The vehicle for this learning is an intensive, semester-long, team-based engineering design project.
“Senior Design Manual”, by Blake, Hackman, McGinnis, Nazzal, Sokol, and Zhou. Available on Canvas. You are responsible to know the contents in the manual. Before you ask, please check.
The Senior Design examiners are responsible for determining final grades for all teams and team members. The faculty advisor, other faculty, and client will provide input. The exact grading scale and descriptions of the evaluation guidelines are available in the Senior Design manual. At a high level, the four categories judge the quality of your team’s work in four areas: work product, written report, oral presentation, and professionalism. Quality is based on output, not input (i.e., you earn credit for what you accomplish, not for your effort – but lack of effort may lower your grade, as described below).
- Work product includes the team’s identification, scoping, modeling, and analysis of the problem, and the team’s recommendations to the client. More credit is given for difficult projects, creative solutions, comprehensive analyses, and high value, and a narrowly- scoped or “safe” project will receive less credit than a more ambitious project. The Senior Design examiner will also consider any factors outside the control of the team that might have influenced the project’s outcome.
- Written report includes how well the report covers the project and how easy it is to read and understand. This includes completeness, conciseness, flow, and writing quality. Correctness of spelling, grammar, word usage, etc. is also important. Hint: use simple language and include quantitative content whenever possible.
- Oral report includes how well the presentation covers the project, how easy it is to understand, and how interesting and engaging the speakers are. It includes speaker quality and slide quality.
- Professionalism includes the team’s attitude, initiative, responsiveness, reliability, work ethic, preparation, independence, honesty, ethics, and integrity (including intellectual integrity).
In addition to the categories above, teams are responsible for meeting all deadlines (including those set by the advisor and/or client, even if they do not appear in the syllabus), submitting all deliverables exactly as requested, maintaining adequate progress throughout the semester, and behaving professionally toward the client, faculty, and fellow students. Failure to do any of these, or any other unprofessional team behavior, will result in penalties to the team’s grade.
In general, the ideal is for all team members to receive the same grade. However, based on their relative overall contributions to the project, as determined by the advisor and Senior Design examiner, team members can receive a different grade (higher or lower) than the team grade. Grading is not zero-sum; an increase or decrease to one student’s grade will not necessarily affect their team members’ grades. It is clear from the grading system (posted on the course web site) that everyone must contribute significantly to the engineering solution in order to pass this capstone engineering design course.
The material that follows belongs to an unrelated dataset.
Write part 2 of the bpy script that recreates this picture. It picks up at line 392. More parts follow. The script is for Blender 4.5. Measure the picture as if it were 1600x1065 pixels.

In addition, individual grades can be adjusted downward for professionalism issues like missing mandatory meetings (or coming late or leaving early) without prior approval; missing a presentation to the faculty and/or class (even for an interview; companies understand that you need to schedule your interviews around immovable academic commitments); unprofessional behavior, attitude, or dress during a formal or informal meeting; violating course rules; failing to respond in a timely manner to a request from the client, faculty advisor, or Senior Design examiners; other unprofessional behavior; etc.
Modifications to teams’ and individuals’ grades will be assessed by the Senior Design examiners depending on severity of the situation. They may be assessed relative to the team’s grade (e.g., 1⁄3 letter- grade higher, 2 letter grades lower, etc.) or on an absolute scale (e.g., an F in the course irrespective of your team’s grade), or even include termination from the course midway through the semester.
Since Georgia Tech does not currently use plus or minus grades on transcripts, the difference in the grades of team members may not coincide exactly with the grade adjustments; for example, if a team’s project grade is C- and one team member received a one-third-letter grade reduction to D+, then that team member’s transcript will show a grade of D and all other team members’ transcripts will show a C.
Required for meetings with faculty, teammates, clients within the senior design block hours.
Students are expected to maintain the highest standards of academic integrity. All work submitted must be original and properly cited. Plagiarism, cheating, or any form of academic dishonesty will result in immediate consequences as outlined in the university's academic integrity policy.